Wine Service 101: Using the Appropriate Stemware

I recently posed the question: “Am I was becoming a curmudgeonly old man, and a wine snob?”
I explained there are 2 things (so far, 2 things) that really irk me about the wine experience while dining out. The first thing is serving wine at the incorrect temperature.

propper stemware

Pet Peeve

The second thing is not serving wine in the appropriate stemware.
Now, you can’t expect your local sports bar to have anything other than tiny red wine glasses that they fill precariously close to the rim, so they’re not the ones I’m complaining about.
But how about a nice non-chain restaurant, an Italian place, or a trendy Bistro? Shouldn’t a place that actually takes time and effort to make great food, at least consider the presentation of their beverages? I went to a wonderful Bistro here in Phoenix a while back, and the food was absolutely outstanding. Except the red wine came in champagne flutes. Really? I am paying $35 for a 6oz fillet Mignon and I get red wine in a tall skinny glass? I felt like a jerk when I asked if the server could pour the wine into a red wine glass for me, and she said “That’s the only wine glass we have”. I felt like saying “well in that case, just bring me the bottle” The people dining with me laughed and said I needed to lighten up.
I’m not saying that I need my wine in Riedel stemware.
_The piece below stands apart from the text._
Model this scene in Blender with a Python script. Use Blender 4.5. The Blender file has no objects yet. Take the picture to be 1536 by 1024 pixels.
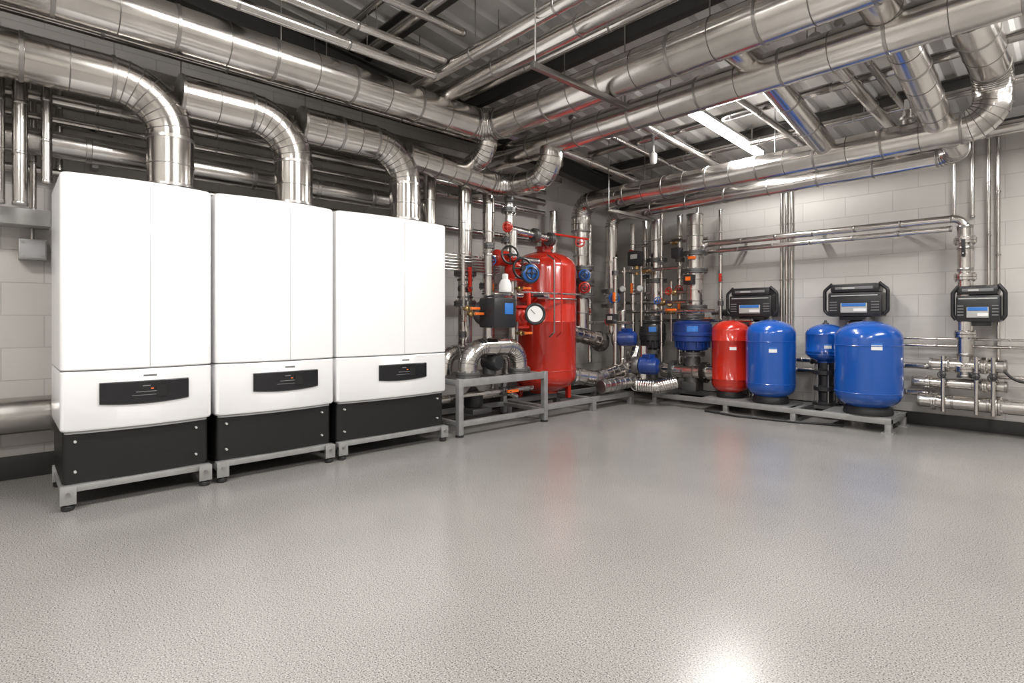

But I really do need my reds served in a nice, big glass, so I can swirl it and smell it. It’s gotten to the point now where as I walk into a restaurant to be seated, I take a quick glance at the glasses people are drinking their wine from. The bigger they are, the safer, more relaxed I feel. I almost feel like the character from the TV show “Monk”; the little things bug me. If all the wine glasses are the same, regardless of red or white, that’s a bad sign. If they are little and filled to the top, that means I am ordering beer; it’s pretty hard to screw that up.
So tell me: am I a wine snob?


  1. And eschew the wretched Paris goblet, that hideous little tennis ball of a glass condemned by George Reidel himself as “the enemy of wine”. A glass too thick and too small to enhance the flavour, too shallow and open to enhance the bouquet, and too mimsy to suggest generosity.